In 1962 Peugeot started making cars in Mulhouse. Nowadays PSA Peugeot Citroën is the largest employer in Alsace with a total number of some 8,500 employees. In 2004 star architects such as Jean Nouvel were called upon for designing a modern council housing district which was built next to the Cité Ouvrière. The different cultures and origins of Mulhouse’s inhabitants lead to a large weekly market - the largest in all of north-eastern France. Here, goods from all over the world, especially from Southern Europe, Asia and Northern Africa, are sold matter-of-factly alongside the region’s specialities.

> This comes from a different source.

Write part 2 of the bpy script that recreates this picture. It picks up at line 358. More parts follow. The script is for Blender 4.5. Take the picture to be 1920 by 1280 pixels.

Decisively sustainable - decisively European

With its wealth of well-preserved historical building ensembles (Wesserling Park with the Ecomusée textile), with art collections, historical districts (Square de la Bourse, the New District), with technical museums (Railway museum, Museum of Printed Textiles, Wallpaper, Electricity), big parks with rare trees, free bicycles for hire - Mulhouse proves that it has arrived in this era of sustainability with flying colours. Mulhouse knows how to use its location close to the border for cross-border co-operations. Joint city council meetings between Freiburg and Mulhouse are held and the REGIO train links the cities of the Upper Rhine Valley. High-speed trains connect Mulhouse with the major European cities. And together with Basel and Freiburg, Mulhouse even shares an international airport, the Euro-Airport Basel-Mulhouse-Freiburg.